Around the Table with Leah Chase

Leah Chase, known as the Queen of Creole Cuisine, can still be found in the kitchen every day at the famous Dooky Chase’s Restaurant. She is “91-and-a-half.”

Leah Chase was the inspiration behind the Disney movie The Princess and the Frog. She has cooked for presidents and dignitaries from across the world, and Dooky Chase’s Restaurant played a major role in the dismantling of segregation in the south.

Mrs. Leah Chase is also a faithful Catholic.

I had the great pleasure of interviewing Mrs. Leah for the Around the Table radio show a couple of weeks ago. The show aired on Friday and I am happy share the recording with you today.

Listen to Our Interview with Mrs. Leah Chase

You can listen to our interview with Mrs. Leah Chase now by clicking on the Play button below, or you can download the MP3 file to your computer to listen to at your convenience by clicking this link: CF194 – Around the Table with Leah Chase.

WHO IS LEAH CHASE?

Known as the “Queen of Creole Cuisine,” Leah Chase has fed Quincy Jones, Jesse Jackson, Duke Ellington, Thurgood Marshall, James Baldwin, Ray Charles, Presidents George W. Bush and Barack Obama and countless others as Executive Chef of Dooky Chase’s Restaurant — one of the best-known and most culturally significant restaurants in New Orleans. Leah Chase has more recently served as the inspiration for Princess Tiana in Disney’s Princess and the Frog.

Born on January 6, 1923 in New Orleans, Chase was one of 14 children. She was raised in the small town of Madisonville, LA. There were no high schools for black children, so after sixth grade, Chase moved to New Orleans to live with an aunt. After completing high school, Chase had a colorful work history including managing two amateur boxers and becoming the first woman to mark the racehorse board for a local bookie. Her favorite job, though, was waiting tables in the French Quarter. It was here that she developed her love for food and feeding others.

In 1946, she married local musician Edgar “Dooky” Chase Jr., whose father had opened a street corner stand selling lottery tickets and his wife’s homemade po’boy sandwiches.

Eventually, Leah and Dooky Jr. took over the business, which by then had become a sit-down restaurant and a favorite local gathering place.

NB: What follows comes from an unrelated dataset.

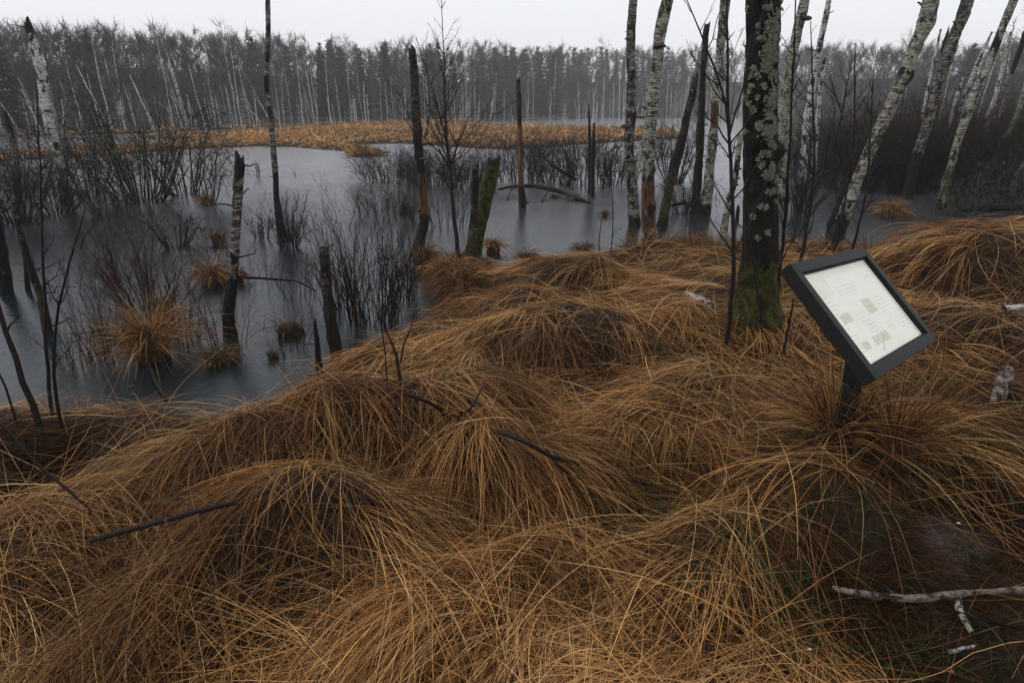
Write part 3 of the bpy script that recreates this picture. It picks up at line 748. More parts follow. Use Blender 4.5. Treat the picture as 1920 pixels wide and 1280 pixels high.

In a town deeply divided by segregation, Dooky Chase’s Restaurant was one of the only public places in New Orleans where mixed race groups could meet to discuss strategy for the local Civil Rights Movement. Although such gatherings were illegal through most of the 1960s, Dooky Chase’s was so popular; it would have caused a public uproar if local law enforcement had interrupted the meetings. Black voter registration campaign organizers, the NAACP, backdoor political meetings and countless others often found a home at Dooky Chase’s, and Leah cooked for them all.

Chase is also a patron of black art and her collection — displayed on the walls of her restaurant — was at one time considered New Orleans’ best collection of African American art. To this day, she serves on the board of the New Orleans Museum of Fine Arts and has even testified before Congress to lobby for greater funding for the National Endowment for the Arts. She has participated in countless political campaigns and has used her culinary talents and celebrity to raise money for a myriad of charities and services. Her cookbooks, including The Dooky Chase Cookbook, And Still I Cook, and Leah Chase: Listen, I Say Like This, are popular and have received great praise among her most famous colleagues.

Chase has received many awards, including multiple awards from the NAACP, the New Orleans Times-Picayune 1997 Loving Cup Award, the Weiss Award from the National Conference of Christians and Jews, and the Outstanding Woman Award from the National Council of Negro Women. Chase was inducted into the James Beard Foundation’s Who’s Who of Food & Beverage in America in 2010. She was honored with a lifetime achievement award from the Southern Foodways Alliance in 2000. Chase received honorary degrees from Tulane University, Dillard University, Our Lady of Holy Cross College, Madonna College, Loyola University New Orleans, and Johnson & Wales University. She is also the recipient of the Francis Anthony Drexel Medal, the highest award presented to an individual by Xavier University of Louisiana. The medal is not presented annually. The Southern Food and Beverage Museum in New Orleans, Louisiana named a permanent gallery in Chase’s honor in 2009. She also serves on many boards, including the Arts Council of New Orleans, the New Orleans Museum of Art, and the Urban League. She is member of the Women of The Storm and the International Women’s Forum. She has four children, sixteen grandchildren and twenty-two great-grandchildren.

Many are attracted to her warmth and mastery of culinary arts, that to this day still excite the minds of those she serves. Ray Charles sang about her, and National and International Presidents have sought her out, but in all her ability to excite the palates of Leaders she has remained steadfast in her ministry to all.